Sergio de Camargo said...

Já é mais do que tempo de terminar com esse doentio narcissismo de pensar e repensar a identidade do Brasil, à maneira de um esquizofrênico. O Brasil tem que entrar na maturidade intelectual, se quiser ter alguma pretensão mundial. É só no contributo para o pensamento universal que o Brasil se poderá afirmar um dia como verdadeira potência. E longe de nós falar de raça ou coisas do gênero, o que apenas é a prova substancial do servilismo e atraso mental de quem não quer aceitar-se como é.

mch said...

Sergio,

Do que li -- e o autor parece-me muito atento -- as quatro tendências analisadas acabam por deixar (o autor) um bocado exasperado. No que ele lê, apesar dos exageros dos autores estudados, não deixa de haver uma grandeza de um país bem identificado mas também sementes de violência. Por isso ela acaba por dar razão a Gilberto Freyre, considerando este último o mais sensato.
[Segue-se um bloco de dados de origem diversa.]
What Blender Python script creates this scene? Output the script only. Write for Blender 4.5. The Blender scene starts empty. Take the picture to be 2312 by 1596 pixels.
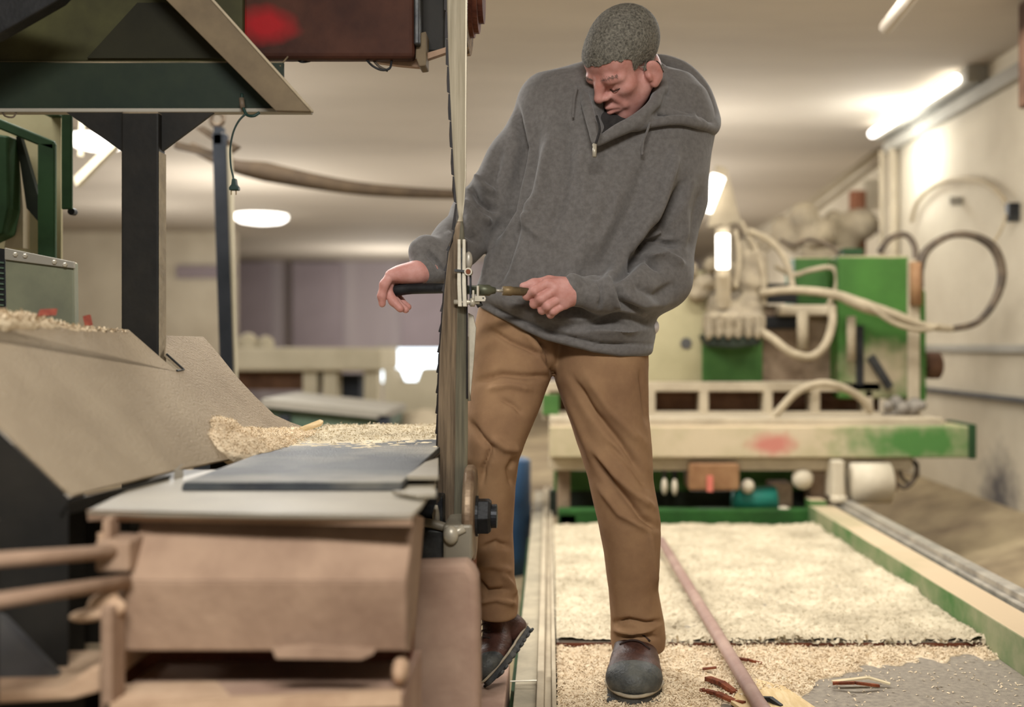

O problema é que, nos quatro autores estudados, assim como em algumas passagens do próprio José Carlos Reis, há uma série de seduções poderosísssimas, que desviam a atenção da sua análise e que parecem ainda ser um problema. Uma dessas seduções é a da raça e eu temo que o mau nacionalismo, num mundo globalizado, venha a ser substituído por um racismo subtil, em que ninguém estará tranquilo em nenhum lugar.